Our speaker was Dr Christopher Berry from Birmingham University who describes himself on his own website as a "gravitational-wave astronomer" and so it was fitting that his talk was entitled "Einstein's gravity and the hunt for gravitational waves".

He began by saying that his main work involves analysing data from two large science experiments situated in the USA that are known as LIGO, which is short for the Laser Interferometer Gravitational-Wave Observatory. These are two observatories that sit just over 3,000 km apart on either side of the North America continent. One is in Livingston, Louisiana and the other near Richland, Washington. The idea behind having two detectors is to rule out false readings that could be mistaken for gravitational waves. Dr Berry said that there are over 200 effects that have to be ruled out before they can be certain a gravitational wave has been detected. These "false positives" include distant earthquakes, traffic and even changes in air pressure.

Each observatory consists of several buildings but the actual detector at each site consists of two 4-kilometre long "arms" at right angles to each other containing long vacuum tubes. A laser beam is split into two and is then sent down each vacuum tube before being reflected back along the arms by mirrors at the ends of the arms. If no gravitational wave disturbs the laser beams then nothing is recorded when they meet again. However, if a gravitational wave has passed through the arms, distorting their lengths, then a weak light signal will be detected.

Dr Berry explained this result by saying that gravitational waves actually distort space itself just as a pebble dropped in a pond produces a series of expanding concentric waves. Einstein predicted the existence of gravitational waves in 1916 in his General Theory of Relativity which showed that objects such as colliding black holes would send out these waves into the surrounding Universe at the speed of light.

LIGO had its first successful detection on September 14th 2015 when it registered the waves from two colliding black holes that were 36 and 29 times the mass of our Sun. This was an incredible achievement as the LIGO experiment had detected a change in length of the arms that was roughly a thousandth the width of a proton - a miniscule subatomic particle.

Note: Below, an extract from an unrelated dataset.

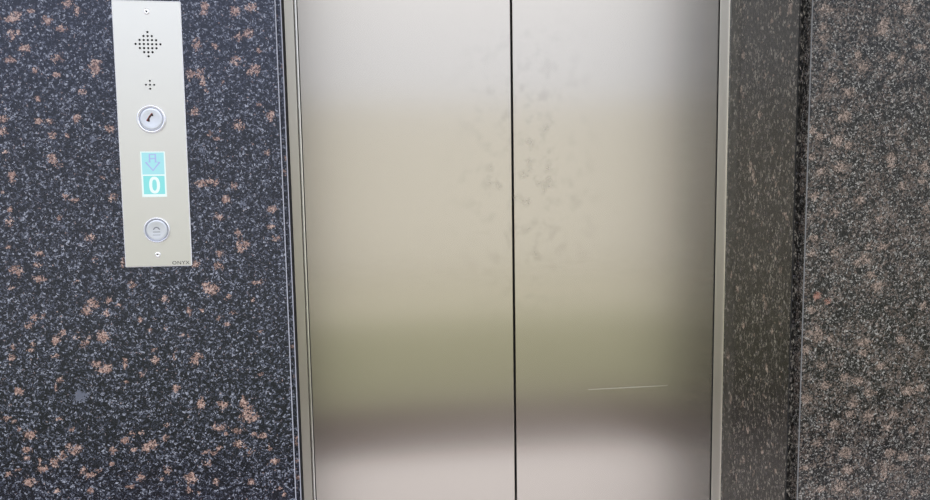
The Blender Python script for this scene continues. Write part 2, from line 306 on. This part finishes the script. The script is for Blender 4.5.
# right
xw1 = 1.60; xf = XR + CH
spots = BL_RIGHT + more_spots(XR, xw1, Z0, Z1, 300, (XR, 1.09, .77, 1.69), (30, 75))
e = []
for (a, b, c_, d) in ((xw1, 3.2, 0, CEIL), (xf, xw1, 0, Z0), (xf, xw1, Z1, CEIL)):
    e.append(([(a, FRONT, c_), (b, FRONT, c_), (b, FRONT, d), (a, FRONT, d)], 0))
e.append(([(XR, FRONT+CH, 0), (xf, FRONT, 0), (xf, FRONT, CEIL), (XR, FRONT+CH, CEIL)], 1))
e.append(([(XR, FRONT+SL, 0), (XR, FRONT+CH, 0), (XR, FRONT+CH, CEIL), (XR, FRONT+SL, CEIL)], 0))
e.append(([(XR+.3, FRONT+SL, 0), (XR, FRONT+SL, 0), (XR, FRONT+SL, CEIL), (XR+.3, FRONT+SL, CEIL)], 0))
wr = granite_face('wall_right', [M['granite_right'], M['arris_grey']], xf, xw1, Z0, Z1, lambda p, q: np.stack([p, np.full_like(p, FRONT), q], 1), False, .003, spots, e)
struct(wr, 'brown-speckled granite wall to the right of the door recess', 'wall')
# recess sides: the end of each side slab stands a little inside the front slab's edge, facing the lobby
YE = FRONT + .020          # the slab ends
XJL, XJR = -0.0700, 0.8000
spots = BL_JAMB + more_spots(YE, 0, Z0, Z1, 70, (YE, 0, .80, 1.70), (15, 40)) + more_spots(YE, 0, Z0, Z1, 230, (9, 9, 9, 9), (18, 36))
def side(p): return XJR + (XR-XJR)*(p-YE)/(0-YE)
e = []
yj = YE + .002
for (c_, d) in ((0, Z0), (Z1, CEIL)):
    e.append(([(side(yj), yj, c_), (side(0), 0.0, c_), (side(0), 0.0, d), (side(yj), yj, d)], 0))
# slab end facing the lobby, a dark seam at its inner corner
e.append(([(XJR+.0012, YE, 0), (XR+.02, YE, 0), (XR+.02, YE, CEIL), (XJR+.0012, YE, CEIL)], 2))
e.append(([(side(yj), yj, 0), (XJR+.0012, YE, 0), (XJR+.0012, YE, CEIL), (side(yj), yj, CEIL)], 1))
rr = granite_face('wall_recess_right', [M['granite_recess'], M['black'], M['granite_recess']], yj, 0.0, Z0, Z1, lambda p, q: np.stack([side(p), p, q], 1), True, .0028, spots, e)
struct(rr, 'dark granite side of the recess between the lift door and right wall', 'wall')
e = [([(xl_, YE, z_) for xl_, z_ in ((XL-.02, a_), (XJL-CH, a_), (XJL-CH, b_), (XL-.02, b_))], 0) for a_, b_ in ((0, Z0), (Z1, CEIL))]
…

This success was followed by another detection on Boxing Day 2015 which recorded the merger of two black holes that were roughly 14 and 8 times the mass of our Sun.

LIGO scientists are now asking for help in the form of an online Zooniverse project called Gravity Spy for "citizen scientists". The Gravity Spy website asks members of the general public to help classify sources of noise in their LIGO data called glitches. According to the website "these glitches are difficult to model using computers, can mimic true astrophysical signals, and generally make LIGO less sensitive to gravitational waves."


This article was written for the club news column of the Stratford Herald. The actual lecture explained the subject at a deeper level.